Eligibility for New Jersey Unemployment Compensation Benefits: Simple Misconduct, Severe Misconduct, Gross Misconduct

If you were fired or discharged from your job because you did something that was not in the best interests of your employer, you may be disqualified from collecting benefits.  This kind of discharge is known as "misconduct."  There are three types of misconduct: simple, severe and gross. A simple misconduct disqualification may include things such as being fired for insubordination, lateness or absences with no written warnings from your employer. This type of termination would disqualify you for benefits beginning with the week the firing or suspension occurred, and continuing for the next seven (7) weeks.  After the disqualification period ends, you may be eligible to collect benefits. 

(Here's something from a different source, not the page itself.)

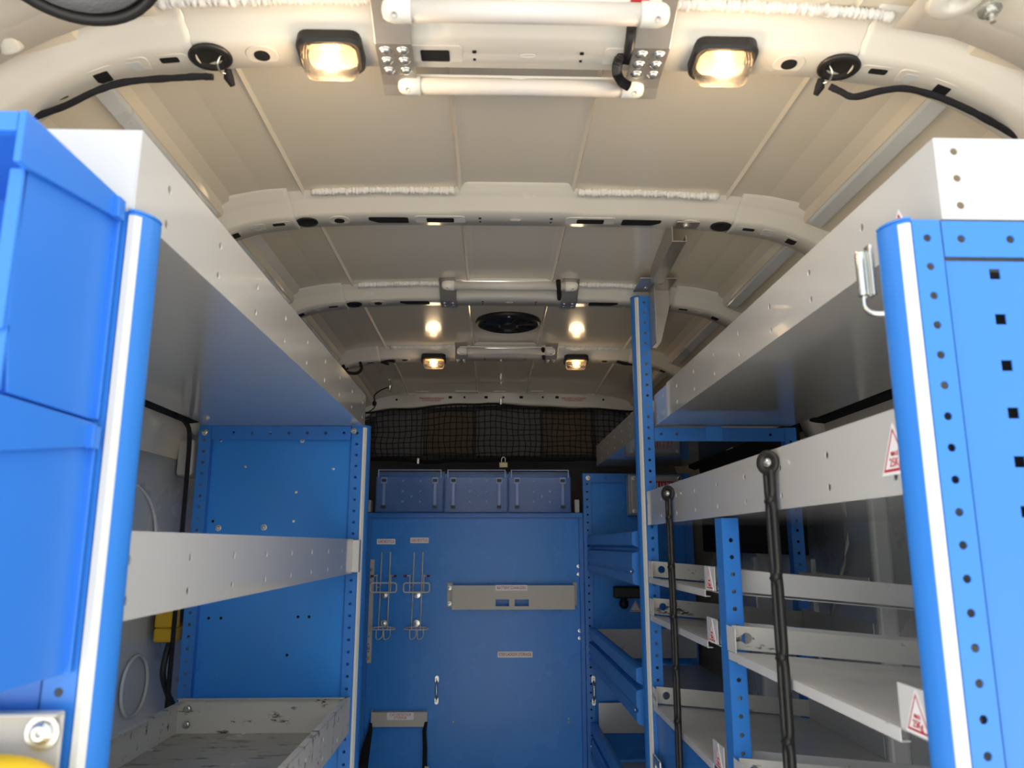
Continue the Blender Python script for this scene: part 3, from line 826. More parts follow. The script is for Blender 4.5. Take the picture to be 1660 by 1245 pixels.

If you are discharged for severe misconduct, you are disqualified for benefits indefinitely until you work in new employment four (4) weeks and earn six (6) times your weekly benefit amount and become separated through no fault of your own.  Examples of severe misconduct include use of drugs/alcohol on the job, repeated violations of a company rule, repeated lateness or absences after receiving a written warning from your employer, destruction/theft of company property or misuse of benefits.

An exception to a disqualification based on willful misconduct may apply when the separation was related to or due to domestic violence. If you were fired for any reason that is serious enough to be considered a crime of the first, second, third or fourth degree under the "New Jersey Code of Criminal Justice," you may be disqualified from collecting benefits indefinitely.  This is known as a "gross misconduct" discharge.  To remove a "gross misconduct" disqualification, you must return to work for at least eight (8) weeks, earn ten (10) times your weekly benefit rate, and become unemployed through no fault of your own.  The new work must be employment covered under the unemployment compensation law. 

In addition, the wages you earned with the employer who discharged you cannot be used to establish a current or future unemployment insurance claim or to remove a disqualification. It may be important to seek the advice of a New Jersey Unemployment Compensation attorney or lawyer to determine your eligibility for New Jersey Unemployment Compensation Benefits based upon simple misconduct, severe misconduct or gross misconduct.